C’est un tissu de fictions vraies qui se déploient sous nos yeux, avec cette sorte d’émotion que l’on ressent en entendant une histoire que l’on va probablement perdre immédiatement et qui ne nous appartient pas. Tous les genres, toutes les tonalités, toutes les stratégies narratives s’y déploient dans une sorte de maelström miniature dans lequel les histoires semblent luire comme des chandelles dans la nuit. Nous en citons quelques textes qui, toujours pas au hasard, nous frappent singulièrement – « L’ordre des choses », « Mauvaise décision », « Foi en l’humain », « Exemple à l’appui », « Une vie simple », « Cendres », « Le métier d’écrivain »… Beauchemin va donc se mettre à la disposition des autres pour écouter, sur ce banc, leurs histoires, à jour et heure fixes, et collecter, au hasard des rencontres, des voix, des centaines d’histoires auxquelles il faut donner une forme. Et son rôle d’écrivain se loge dans cet accueil dans sa voix propre de l’hétérogénéité de celles des autres. Ce sont des sortes de récits in absentia, d’admission d’une écriture secondaire. Et ce retrait de l’auteur ne signifie pas autre chose que la mise en branle d’une stratégie qui fait du hasard des autres la matière d’un récit qui englobe la ponctualité de chacune des histoires vraies tapies « dans les angles morts de la réalité ». 
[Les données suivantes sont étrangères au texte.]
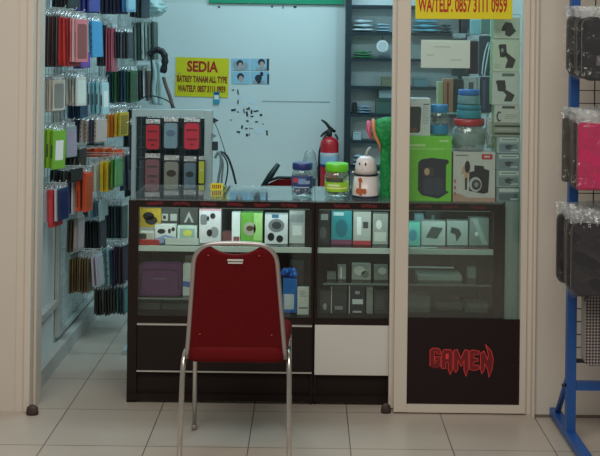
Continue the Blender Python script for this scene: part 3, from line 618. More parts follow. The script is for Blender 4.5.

Son rôle d’anthologue de l’improbable revient à ouvrir un espace narratif à ce qui n’est pas lui, à questionner, comme Chaton, ce qui déclenche l’écriture, ce qui en constitue le support. Et de cette situation de départ, ils font un geste esthétique fort qui déplace les enjeux habituels du récit. Dans une époque qui fictionnalise le réel en permanence, qui floute les statuts du discours, défait leur valeur, où chacun pense pouvoir s’exprimer sans en avoir les moyens, où la nature des discours s’effrite, il semble tout à fait utile que des écrivains de la trempe de Beauchemin et Chaton remettent la fiction et les récits au centre. Qu’ils se saisissent – parce que le hasard de la provenance les y invite, qu’ils affrontent un désordre existentiel et pratique – de ces questions qui ne cessent de nous habiter et réaffirment la nécessité de la littérature. Et le fait qu’ils inventent des formes nouvelles, discrètes, ingénieuses, pour s’interroger sur ce que l’on se dit de nous-mêmes, sur la place de la fiction dans notre parole, sur les moyens toujours renouvelés de la littérature pour se situer mieux, écrire et lire, ensemble, relève d’un minuscule prodige.